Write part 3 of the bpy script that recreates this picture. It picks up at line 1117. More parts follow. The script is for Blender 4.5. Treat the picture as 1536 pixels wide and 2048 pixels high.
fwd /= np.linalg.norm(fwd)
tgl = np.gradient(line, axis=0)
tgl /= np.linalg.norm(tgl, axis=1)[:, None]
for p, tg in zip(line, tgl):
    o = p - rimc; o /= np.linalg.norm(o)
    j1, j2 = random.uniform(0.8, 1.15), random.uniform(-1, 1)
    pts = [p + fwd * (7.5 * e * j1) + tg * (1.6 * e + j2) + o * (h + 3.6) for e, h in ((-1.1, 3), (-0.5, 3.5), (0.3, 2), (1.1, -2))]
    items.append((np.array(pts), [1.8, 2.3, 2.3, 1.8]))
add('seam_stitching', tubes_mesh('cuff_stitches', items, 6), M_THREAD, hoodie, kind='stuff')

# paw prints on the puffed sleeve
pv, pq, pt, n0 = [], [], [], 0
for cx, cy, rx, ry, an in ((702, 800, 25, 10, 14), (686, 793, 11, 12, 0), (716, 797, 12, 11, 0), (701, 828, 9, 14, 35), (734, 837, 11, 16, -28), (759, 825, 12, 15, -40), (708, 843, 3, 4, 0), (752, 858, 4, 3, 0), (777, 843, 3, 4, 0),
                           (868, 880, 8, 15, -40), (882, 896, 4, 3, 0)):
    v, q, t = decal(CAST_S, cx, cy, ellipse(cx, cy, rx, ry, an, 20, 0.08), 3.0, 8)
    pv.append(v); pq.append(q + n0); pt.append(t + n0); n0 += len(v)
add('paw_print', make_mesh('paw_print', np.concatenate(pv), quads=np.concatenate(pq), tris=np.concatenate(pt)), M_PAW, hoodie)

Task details
Restate the data above word for word, please.

Problem solution
Write part 3 of the bpy script that recreates this picture. It picks up at line 1117. More parts follow. The script is for Blender 4.5. Treat the picture as 1536 pixels wide and 2048 pixels high.
fwd /= np.linalg.norm(fwd)
tgl = np.gradient(line, axis=0)
tgl /= np.linalg.norm(tgl, axis=1)[:, None]
for p, tg in zip(line, tgl):
    o = p - rimc; o /= np.linalg.norm(o)
    j1, j2 = random.uniform(0.8, 1.15), random.uniform(-1, 1)
    pts = [p + fwd * (7.5 * e * j1) + tg * (1.6 * e + j2) + o * (h + 3.6) for e, h in ((-1.1, 3), (-0.5, 3.5), (0.3, 2), (1.1, -2))]
    items.append((np.array(pts), [1.8, 2.3, 2.3, 1.8]))
add('seam_stitching', tubes_mesh('cuff_stitches', items, 6), M_THREAD, hoodie, kind='stuff')

# paw prints on the puffed sleeve
pv, pq, pt, n0 = [], [], [], 0
for cx, cy, rx, ry, an in ((702, 800, 25, 10, 14), (686, 793, 11, 12, 0), (716, 797, 12, 11, 0), (701, 828, 9, 14, 35), (734, 837, 11, 16, -28), (759, 825, 12, 15, -40), (708, 843, 3, 4, 0), (752, 858, 4, 3, 0), (777, 843, 3, 4, 0),
                           (868, 880, 8, 15, -40), (882, 896, 4, 3, 0)):
    v, q, t = decal(CAST_S, cx, cy, ellipse(cx, cy, rx, ry, an, 20, 0.08), 3.0, 8)
    pv.append(v); pq.append(q + n0); pt.append(t + n0); n0 += len(v)
add('paw_print', make_mesh('paw_print', np.concatenate(pv), quads=np.concatenate(pq), tris=np.concatenate(pt)), M_PAW, hoodie)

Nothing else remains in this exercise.